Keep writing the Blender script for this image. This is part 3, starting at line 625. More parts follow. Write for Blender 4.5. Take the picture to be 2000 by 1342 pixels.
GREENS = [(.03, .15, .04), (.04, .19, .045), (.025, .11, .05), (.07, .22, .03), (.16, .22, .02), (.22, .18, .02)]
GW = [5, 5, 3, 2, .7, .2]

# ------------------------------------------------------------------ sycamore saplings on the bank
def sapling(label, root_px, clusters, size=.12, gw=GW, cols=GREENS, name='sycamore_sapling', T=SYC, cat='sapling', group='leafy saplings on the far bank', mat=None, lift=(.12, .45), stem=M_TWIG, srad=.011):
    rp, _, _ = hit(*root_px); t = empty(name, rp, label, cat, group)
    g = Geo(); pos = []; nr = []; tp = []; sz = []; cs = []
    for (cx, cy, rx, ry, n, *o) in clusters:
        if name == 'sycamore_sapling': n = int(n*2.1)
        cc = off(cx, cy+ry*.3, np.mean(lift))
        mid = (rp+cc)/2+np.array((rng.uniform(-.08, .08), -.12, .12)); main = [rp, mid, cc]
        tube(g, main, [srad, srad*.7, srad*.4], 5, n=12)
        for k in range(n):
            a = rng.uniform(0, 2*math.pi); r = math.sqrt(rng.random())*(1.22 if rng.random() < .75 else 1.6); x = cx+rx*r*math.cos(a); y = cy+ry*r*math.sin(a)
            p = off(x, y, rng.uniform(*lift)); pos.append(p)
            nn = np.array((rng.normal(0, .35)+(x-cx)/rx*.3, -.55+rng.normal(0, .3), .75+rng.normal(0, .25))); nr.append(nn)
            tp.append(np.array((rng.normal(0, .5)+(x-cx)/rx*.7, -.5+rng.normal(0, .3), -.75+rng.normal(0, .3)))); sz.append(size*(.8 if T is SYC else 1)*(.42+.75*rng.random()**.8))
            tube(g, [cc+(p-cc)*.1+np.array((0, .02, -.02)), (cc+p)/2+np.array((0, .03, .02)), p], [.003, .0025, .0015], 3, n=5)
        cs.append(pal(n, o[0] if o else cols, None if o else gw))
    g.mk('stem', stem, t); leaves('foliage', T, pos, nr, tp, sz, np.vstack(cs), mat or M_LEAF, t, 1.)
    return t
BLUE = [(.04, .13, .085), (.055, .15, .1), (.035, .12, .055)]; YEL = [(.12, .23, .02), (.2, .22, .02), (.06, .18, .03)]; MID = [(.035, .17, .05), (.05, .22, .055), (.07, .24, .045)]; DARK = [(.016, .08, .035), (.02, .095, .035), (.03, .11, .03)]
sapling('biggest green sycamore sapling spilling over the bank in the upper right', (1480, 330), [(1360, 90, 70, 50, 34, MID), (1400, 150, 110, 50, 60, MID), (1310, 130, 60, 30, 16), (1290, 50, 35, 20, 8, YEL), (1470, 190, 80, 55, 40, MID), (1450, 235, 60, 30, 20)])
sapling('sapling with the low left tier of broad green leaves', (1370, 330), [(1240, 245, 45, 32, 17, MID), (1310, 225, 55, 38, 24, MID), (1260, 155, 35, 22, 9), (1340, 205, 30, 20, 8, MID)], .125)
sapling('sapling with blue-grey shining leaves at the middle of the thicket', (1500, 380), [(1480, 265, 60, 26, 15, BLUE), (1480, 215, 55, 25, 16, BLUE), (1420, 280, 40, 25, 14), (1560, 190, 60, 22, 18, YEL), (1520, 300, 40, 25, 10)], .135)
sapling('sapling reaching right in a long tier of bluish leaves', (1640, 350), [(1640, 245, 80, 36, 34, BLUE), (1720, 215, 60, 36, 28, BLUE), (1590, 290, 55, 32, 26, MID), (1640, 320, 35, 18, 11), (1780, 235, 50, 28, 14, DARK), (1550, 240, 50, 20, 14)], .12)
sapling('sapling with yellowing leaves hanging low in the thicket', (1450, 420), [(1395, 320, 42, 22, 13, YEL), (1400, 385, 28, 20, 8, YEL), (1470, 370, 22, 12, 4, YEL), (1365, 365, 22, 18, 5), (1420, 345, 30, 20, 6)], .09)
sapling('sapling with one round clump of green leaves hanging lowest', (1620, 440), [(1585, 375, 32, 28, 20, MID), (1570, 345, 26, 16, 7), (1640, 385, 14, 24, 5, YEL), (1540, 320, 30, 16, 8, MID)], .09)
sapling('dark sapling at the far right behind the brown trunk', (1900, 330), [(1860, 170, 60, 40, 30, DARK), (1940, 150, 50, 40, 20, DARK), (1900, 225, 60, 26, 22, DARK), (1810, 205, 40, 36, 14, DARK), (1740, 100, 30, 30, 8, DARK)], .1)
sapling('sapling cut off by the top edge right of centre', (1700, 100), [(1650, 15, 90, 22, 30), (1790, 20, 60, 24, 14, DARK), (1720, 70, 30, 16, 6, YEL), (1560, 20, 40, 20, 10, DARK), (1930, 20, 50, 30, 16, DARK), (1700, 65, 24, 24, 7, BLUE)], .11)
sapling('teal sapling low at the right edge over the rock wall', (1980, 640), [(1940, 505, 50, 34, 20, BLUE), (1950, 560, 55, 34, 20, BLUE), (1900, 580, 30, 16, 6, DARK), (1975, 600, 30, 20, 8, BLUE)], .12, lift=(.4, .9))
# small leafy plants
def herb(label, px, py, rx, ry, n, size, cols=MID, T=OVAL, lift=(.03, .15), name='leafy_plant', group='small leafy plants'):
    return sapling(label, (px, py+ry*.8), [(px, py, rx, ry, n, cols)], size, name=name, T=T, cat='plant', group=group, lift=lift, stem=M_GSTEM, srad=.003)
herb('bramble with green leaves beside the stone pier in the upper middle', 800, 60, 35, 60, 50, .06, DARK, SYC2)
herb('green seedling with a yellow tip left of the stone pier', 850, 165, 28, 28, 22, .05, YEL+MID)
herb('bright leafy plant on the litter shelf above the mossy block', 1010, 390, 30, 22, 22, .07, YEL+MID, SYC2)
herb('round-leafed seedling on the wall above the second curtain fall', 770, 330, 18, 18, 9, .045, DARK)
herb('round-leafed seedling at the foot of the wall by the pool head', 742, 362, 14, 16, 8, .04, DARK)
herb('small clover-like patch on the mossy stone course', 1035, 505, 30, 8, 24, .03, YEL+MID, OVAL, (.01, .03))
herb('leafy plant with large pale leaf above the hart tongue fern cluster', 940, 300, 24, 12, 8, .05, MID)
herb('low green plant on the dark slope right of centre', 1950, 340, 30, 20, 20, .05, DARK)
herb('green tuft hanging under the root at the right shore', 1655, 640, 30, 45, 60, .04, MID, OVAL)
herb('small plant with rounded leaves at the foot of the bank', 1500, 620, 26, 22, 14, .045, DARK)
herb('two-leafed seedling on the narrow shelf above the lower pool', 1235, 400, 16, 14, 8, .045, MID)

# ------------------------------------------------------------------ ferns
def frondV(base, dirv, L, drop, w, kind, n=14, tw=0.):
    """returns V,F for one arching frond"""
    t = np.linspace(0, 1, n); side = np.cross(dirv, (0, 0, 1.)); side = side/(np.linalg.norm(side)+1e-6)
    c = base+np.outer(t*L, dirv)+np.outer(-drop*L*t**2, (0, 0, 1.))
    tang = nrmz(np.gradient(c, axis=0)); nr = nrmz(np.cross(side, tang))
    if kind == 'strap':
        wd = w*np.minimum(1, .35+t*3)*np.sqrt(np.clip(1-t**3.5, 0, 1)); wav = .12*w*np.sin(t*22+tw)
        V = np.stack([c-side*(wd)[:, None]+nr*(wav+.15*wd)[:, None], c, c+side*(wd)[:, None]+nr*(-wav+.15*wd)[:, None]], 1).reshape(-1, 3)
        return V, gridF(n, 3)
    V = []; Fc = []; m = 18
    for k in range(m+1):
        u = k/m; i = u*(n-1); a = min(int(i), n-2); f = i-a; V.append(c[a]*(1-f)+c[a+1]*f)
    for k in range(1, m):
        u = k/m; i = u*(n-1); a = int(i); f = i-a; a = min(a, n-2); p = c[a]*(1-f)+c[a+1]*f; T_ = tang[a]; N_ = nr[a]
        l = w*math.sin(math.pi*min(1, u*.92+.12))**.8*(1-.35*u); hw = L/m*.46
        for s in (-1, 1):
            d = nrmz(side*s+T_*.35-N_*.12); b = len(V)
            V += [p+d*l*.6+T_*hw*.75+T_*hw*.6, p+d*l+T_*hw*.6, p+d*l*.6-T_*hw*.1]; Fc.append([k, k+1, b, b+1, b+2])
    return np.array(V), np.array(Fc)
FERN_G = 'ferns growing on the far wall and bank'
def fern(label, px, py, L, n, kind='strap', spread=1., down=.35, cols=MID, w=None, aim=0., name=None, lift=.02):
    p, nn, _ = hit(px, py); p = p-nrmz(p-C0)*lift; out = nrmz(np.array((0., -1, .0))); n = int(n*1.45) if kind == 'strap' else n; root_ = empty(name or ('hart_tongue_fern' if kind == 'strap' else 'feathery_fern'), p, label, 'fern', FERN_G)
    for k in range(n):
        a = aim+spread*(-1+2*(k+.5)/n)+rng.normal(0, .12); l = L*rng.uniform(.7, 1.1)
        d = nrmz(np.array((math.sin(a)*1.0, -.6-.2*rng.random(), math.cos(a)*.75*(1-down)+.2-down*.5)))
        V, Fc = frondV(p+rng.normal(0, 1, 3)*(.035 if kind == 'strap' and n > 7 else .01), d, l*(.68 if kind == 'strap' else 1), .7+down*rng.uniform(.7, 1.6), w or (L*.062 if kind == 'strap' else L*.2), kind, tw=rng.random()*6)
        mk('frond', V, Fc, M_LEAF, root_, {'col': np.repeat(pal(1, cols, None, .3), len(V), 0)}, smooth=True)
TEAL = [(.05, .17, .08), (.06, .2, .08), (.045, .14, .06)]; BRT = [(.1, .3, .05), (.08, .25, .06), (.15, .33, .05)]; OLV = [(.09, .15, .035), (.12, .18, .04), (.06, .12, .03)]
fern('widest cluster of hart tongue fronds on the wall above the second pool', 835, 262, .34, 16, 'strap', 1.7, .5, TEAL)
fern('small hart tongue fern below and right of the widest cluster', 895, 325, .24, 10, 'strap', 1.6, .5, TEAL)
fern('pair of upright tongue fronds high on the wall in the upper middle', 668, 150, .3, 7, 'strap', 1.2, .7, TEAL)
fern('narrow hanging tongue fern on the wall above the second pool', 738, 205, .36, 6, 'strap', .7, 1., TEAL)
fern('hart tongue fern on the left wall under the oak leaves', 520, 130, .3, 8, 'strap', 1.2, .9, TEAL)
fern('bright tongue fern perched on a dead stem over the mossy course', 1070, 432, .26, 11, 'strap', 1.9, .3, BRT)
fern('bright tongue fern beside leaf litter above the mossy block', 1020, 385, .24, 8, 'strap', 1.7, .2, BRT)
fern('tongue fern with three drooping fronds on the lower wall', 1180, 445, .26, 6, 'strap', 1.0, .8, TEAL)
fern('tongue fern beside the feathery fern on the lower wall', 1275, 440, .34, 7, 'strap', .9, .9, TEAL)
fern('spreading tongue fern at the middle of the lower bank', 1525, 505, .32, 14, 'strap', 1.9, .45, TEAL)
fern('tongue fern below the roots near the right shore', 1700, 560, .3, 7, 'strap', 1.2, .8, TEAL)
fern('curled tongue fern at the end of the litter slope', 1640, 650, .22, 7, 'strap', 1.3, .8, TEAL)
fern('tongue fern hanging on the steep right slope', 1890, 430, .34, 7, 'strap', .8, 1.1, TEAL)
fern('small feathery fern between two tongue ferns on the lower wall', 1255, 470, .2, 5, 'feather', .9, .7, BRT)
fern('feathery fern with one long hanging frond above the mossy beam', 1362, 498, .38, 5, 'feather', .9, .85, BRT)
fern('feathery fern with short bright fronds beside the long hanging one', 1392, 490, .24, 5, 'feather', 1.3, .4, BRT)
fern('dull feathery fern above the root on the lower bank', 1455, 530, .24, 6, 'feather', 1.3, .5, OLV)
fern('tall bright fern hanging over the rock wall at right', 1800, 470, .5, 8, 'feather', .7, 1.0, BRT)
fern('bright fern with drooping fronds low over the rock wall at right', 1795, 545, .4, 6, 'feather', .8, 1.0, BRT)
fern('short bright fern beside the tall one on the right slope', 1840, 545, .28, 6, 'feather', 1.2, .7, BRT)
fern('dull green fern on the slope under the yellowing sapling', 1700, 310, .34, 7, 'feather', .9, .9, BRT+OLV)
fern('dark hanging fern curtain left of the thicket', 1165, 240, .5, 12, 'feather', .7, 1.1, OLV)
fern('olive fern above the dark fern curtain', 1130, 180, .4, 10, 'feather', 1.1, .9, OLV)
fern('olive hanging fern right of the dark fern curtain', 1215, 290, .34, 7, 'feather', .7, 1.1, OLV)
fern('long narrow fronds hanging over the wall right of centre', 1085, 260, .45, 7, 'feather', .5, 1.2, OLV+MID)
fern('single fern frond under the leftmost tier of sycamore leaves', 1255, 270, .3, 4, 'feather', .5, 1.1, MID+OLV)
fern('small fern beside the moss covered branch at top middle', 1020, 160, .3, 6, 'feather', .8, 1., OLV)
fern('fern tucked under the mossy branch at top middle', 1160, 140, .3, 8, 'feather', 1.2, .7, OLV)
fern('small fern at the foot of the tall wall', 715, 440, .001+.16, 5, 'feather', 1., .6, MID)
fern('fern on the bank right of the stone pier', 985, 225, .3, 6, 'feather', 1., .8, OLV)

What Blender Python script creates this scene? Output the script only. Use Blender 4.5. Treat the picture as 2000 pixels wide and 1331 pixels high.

• [Problem]: Please copy only these lines, exactly: the first line of the records through the line containing "GW = [5, 5, 3, 2, .7, .2]", ends included.

• [Answer to the task]:
Keep writing the Blender script for this image. This is part 3, starting at line 625. More parts follow. Write for Blender 4.5. Take the picture to be 2000 by 1342 pixels.
GREENS = [(.03, .15, .04), (.04, .19, .045), (.025, .11, .05), (.07, .22, .03), (.16, .22, .02), (.22, .18, .02)]
GW = [5, 5, 3, 2, .7, .2]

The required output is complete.